I would defiantely qualify myself as a huge proponent of sleep. I just wonder how much should I define my life by it? Should we adapt ourselves to no sleep. (My freshman year I was able to stay up till 4 all the time). Or should I live a balanced life where sleep is a strong part of my life.

I see this as being part of the bigger picture of chaos vs growth. That said, sleep is really a mental state. Perhaps I want to be sleepy? Perhaps I want to believe I am being worked hard. I will have to ponder on that some time.

But one thing I know for certain is that sleep is one of those things that everyone persues. Like food and water, sleep is a necessity. Its just so wonderful because its not obvious why we need it.

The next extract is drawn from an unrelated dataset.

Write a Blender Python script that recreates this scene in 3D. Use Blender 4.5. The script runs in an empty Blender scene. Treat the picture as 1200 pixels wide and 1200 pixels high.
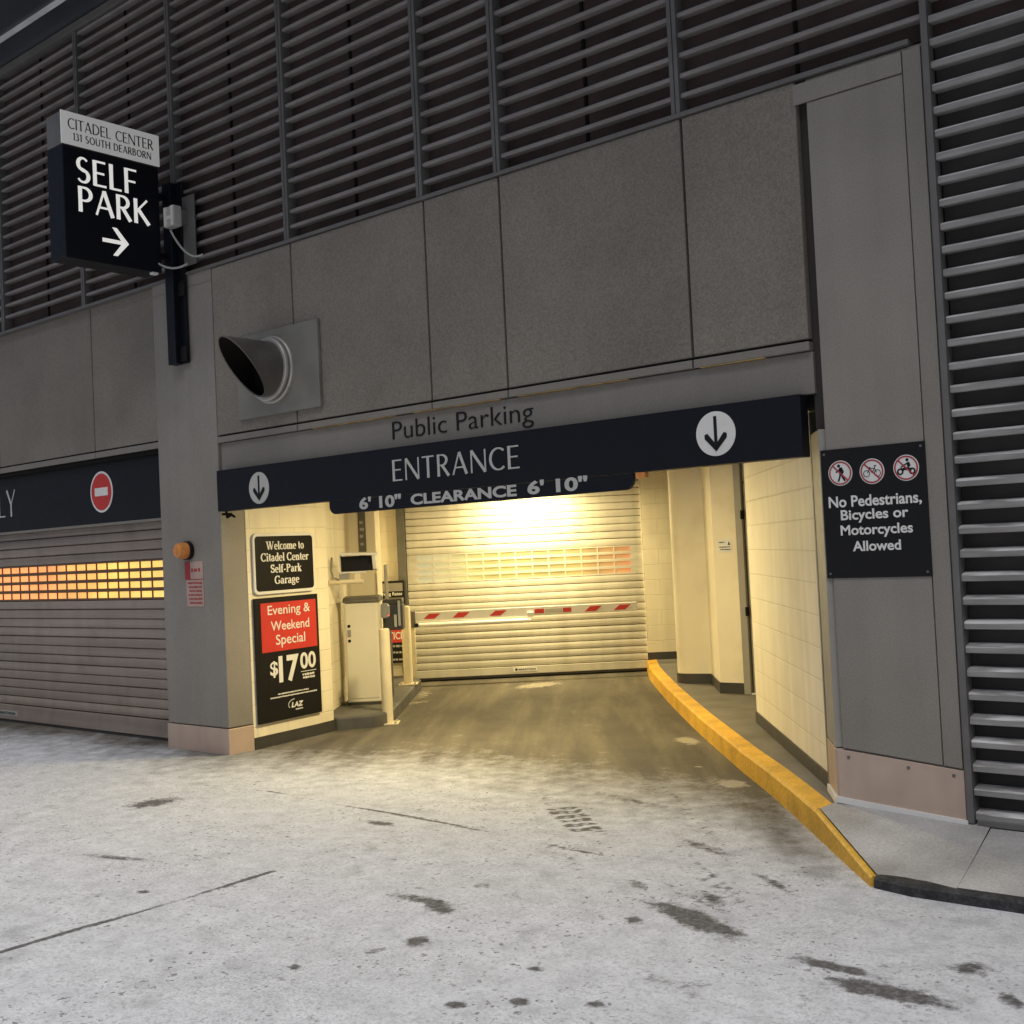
import bpy, bmesh, math, random
import numpy as np
from mathutils import Vector, Matrix
random.seed(7)
R = math.radians
scene = bpy.context.scene
col = scene.collection

# ------------------------------------------------------------------ camera, sky, sun, exposure
cd = bpy.data.cameras.new('camera'); cam = bpy.data.objects.new('camera', cd); col.objects.link(cam)
cd.sensor_width = 36; cd.lens = 40.8; cd.clip_start = .05; cd.clip_end = 500
cam.matrix_world = Matrix(((.7647, .0566, .6419, 0), (.6426, .0071, -.7661, 0), (-.0479, .9984, -.0310, 1.75), (0, 0, 0, 1)))
scene.camera = cam
w = bpy.data.worlds.new('World'); scene.world = w; w.use_nodes = True
nt = w.node_tree
sky = nt.nodes.new('ShaderNodeTexSky'); sky.sky_type = 'NISHITA'; sky.sun_disc = False
SUN_EL, SUN_AZ = 70, 140            # the open strip of sky above the alley, behind the camera
sky.sun_elevation = R(SUN_EL); sky.sun_rotation = R(SUN_AZ); sky.dust_density = 4; sky.ozone_density = 1
nt.links.new(sky.outputs[0], nt.nodes['Background'].inputs[0])
nt.nodes['Background'].inputs[1].default_value = .05
sl = bpy.data.lights.new('sun', 'SUN'); sl.energy = 2.0; sl.angle = R(60); sl.color = (1, .985, .965)
so = bpy.data.objects.new('sun', sl); col.objects.link(so)
az = R(SUN_AZ); d = Vector((math.sin(az)*math.cos(R(SUN_EL)), math.cos(az)*math.cos(R(SUN_EL)), math.sin(R(SUN_EL))))
so.rotation_euler = d.to_track_quat('Z', 'Y').to_euler(); so.location = (0, -6, 12)
scene.view_settings.view_transform = 'Standard'; scene.view_settings.look = 'None'
scene.view_settings.gamma = 1; scene.view_settings.exposure = 0.25
LAMP = 120.0; LAMP_COL = (1.0, .81, .41)

# ------------------------------------------------------------------ materials
def mat(name, base, rough=.6, metal=0, var=.12, scale=6, speck=0, speck_scale=180, rnd=0, chips=0, band=0, bump=0, bump_scale=60, streak=0, spec=.5, dirt=0, glow=0):
    m = bpy.data.materials.new(name); m.use_nodes = True
    n = m.node_tree.nodes; L = m.node_tree.links; b = n['Principled BSDF']
    b.inputs['Roughness'].default_value = rough; b.inputs['Metallic'].default_value = metal
    b.inputs['Specular IOR Level'].default_value = spec
    geo = n.new('ShaderNodeNewGeometry')
    def noise(sc, det=4, vec=None):
        t = n.new('ShaderNodeTexNoise'); t.inputs['Scale'].default_value = sc; t.inputs['Detail'].default_value = det
        L.new(vec or geo.outputs['Position'], t.inputs['Vector']); return t.outputs['Fac']
    def ramp(fac, a, c):
        t = n.new('ShaderNodeMapRange'); t.inputs[1].default_value = a; t.inputs[2].default_value = c
        L.new(fac, t.inputs[0]); return t.outputs[0]
    def mul(colr, fac, lo, hi):
        mr = n.new('ShaderNodeMapRange'); mr.inputs[3].default_value = lo; mr.inputs[4].default_value = hi; L.new(fac, mr.inputs[0])
        mx = n.new('ShaderNodeVectorMath'); mx.operation = 'SCALE'; L.new(colr, mx.inputs[0]); L.new(mr.outputs[0], mx.inputs['Scale']); return mx.outputs[0]
    rgb = n.new('ShaderNodeRGB'); rgb.outputs[0].default_value = (*base, 1); c = rgb.outputs[0]
    if var: c = mul(c, ramp(noise(scale), .3, .7), 1-var, 1+var)
    if speck: c = mul(c, ramp(noise(speck_scale, 2), .35, .65), 1-speck, 1+speck)
    if rnd:
        oi = n.new('ShaderNodeObjectInfo'); c = mul(c, oi.outputs['Random'], 1-rnd, 1+rnd)
    if band:
        mp = n.new('ShaderNodeMapping'); mp.inputs['Scale'].default_value = (.25, .25, 11); L.new(geo.outputs['Position'], mp.inputs[0])
        c = mul(c, ramp(noise(1, 2, mp.outputs[0]), .3, .7), 1-band, 1+band)
    if streak:
        mp = n.new('ShaderNodeMapping'); mp.inputs['Scale'].default_value = (5, 5, .25); L.new(geo.outputs['Position'], mp.inputs[0])
        c = mul(c, ramp(noise(1.6, 5, mp.outputs[0]), .35, .75), 1+streak*.5, 1-streak)
    if dirt:
        f = ramp(noise(2.3, 8), .55, .72); mx = n.new('ShaderNodeMixRGB'); mx.inputs[2].default_value = (base[0]*.55, base[1]*.5, base[2]*.42, 1)
        mm = n.new('ShaderNodeMath'); mm.operation = 'MULTIPLY'; mm.inputs[1].default_value = dirt; L.new(f, mm.inputs[0]); L.new(mm.outputs[0], mx.inputs[0]); L.new(c, mx.inputs[1]); c = mx.outputs[0]
    L.new(c, b.inputs['Base Color'])
    if chips:
        def over(c, f, colr, amt):
            mx = n.new('ShaderNodeMixRGB'); mx.inputs[2].default_value = (*colr, 1); mm = n.new('ShaderNodeMath'); mm.operation = 'MULTIPLY'; mm.inputs[1].default_value = amt
            L.new(f, mm.inputs[0]); L.new(mm.outputs[0], mx.inputs[0]); L.new(c, mx.inputs[1]); return mx.outputs[0]
        c = over(c, ramp(noise(3.1, 8), .42, .66), (.24, .125, .025), .85*chips)      # grime
        c = over(c, ramp(noise(9, 8), .56, .63), (.07, .05, .03), .85*chips)        # tyre rubber
        c = over(c, ramp(noise(21, 6), .59, .63), (.30, .28, .25), .8*chips)         # paint gone
    if rough < .95:
        mr = n.new('ShaderNodeMapRange'); mr.inputs[3].default_value = max(.03, rough-.1); mr.inputs[4].default_value = min(1, rough+.12)
        L.new(noise(scale*2.2), mr.inputs[0]); L.new(mr.outputs[0], b.inputs['Roughness'])
    if glow: b.inputs['Emission Color'].default_value = (1, .98, .94, 1); b.inputs['Emission Strength'].default_value = glow
    if bump:
        bp = n.new('ShaderNodeBump'); bp.inputs['Strength'].default_value = bump; bp.inputs['Distance'].default_value = .004
        L.new(noise(bump_scale, 3), bp.inputs['Height']); L.new(bp.outputs[0], b.inputs['Normal'])
    return m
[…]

A need without a rational, how beautiful.

I'm going to end with one of my favorite taoist quotes butchered up of course:

"Why is it so much easier to enter into the sleep world than leave it?"

The Beggining


So you would think I would start with a bang. But I'm not. It's 1:30 in the morning and I've decided I'm going to start my new journey into philosiphy whether its with a cannon or with squirt gun.

I think its appropriate too. Everything starts in chaos. This is really no exception. In fact, I've decided this is my new battle in life. Deciding between a chaotic every changing, ever growing world and a still calm world. Parts of me want both.

Even this post is an example of that. I am searching for clarity of mind at 1:30 in the morning after writing a 7 page paper that was due at 12. My question is which side should I go. Should I aim for a life where I'll get to bed a decent hour and be effective at school? Or should I live a life meeting new residents everyday, constantly trying new things, taking risks, pushing myself.

Here is a list of the chaotic things I am persuing:

A powerful relationship with a ex-girlfriend that I keep running away from.
18 credit hour classes.
7 hours a day classes.
Being an RA for 40 residents.
Refusing to establish intimate friendships.
Trying to find what to do on the weekend.

Here is how I am trying to find peace:

Taking Spanish
Sleeping In
Taking a long shower
Listening to music
Doing my Laundry
Sleeping


But as is my philosiphy with most things: there is no such thing as a problem. I am not at battle between these two things. I have just identified a new goal in my life. I need to find peace in persuing chaos. Stillness within change. Perhaps I need to be peaceful in leaving those that love me. I need to be peaceful in working myself to death. But this is a very difficult task, as my mind is not set on persuing chaos. It is not logical. Man was meant to create order in this chaotic universe. Why am I creating more chaos? Perhaps this is the question I need to answer before I can move on. Before my writings become truth instead of confusion.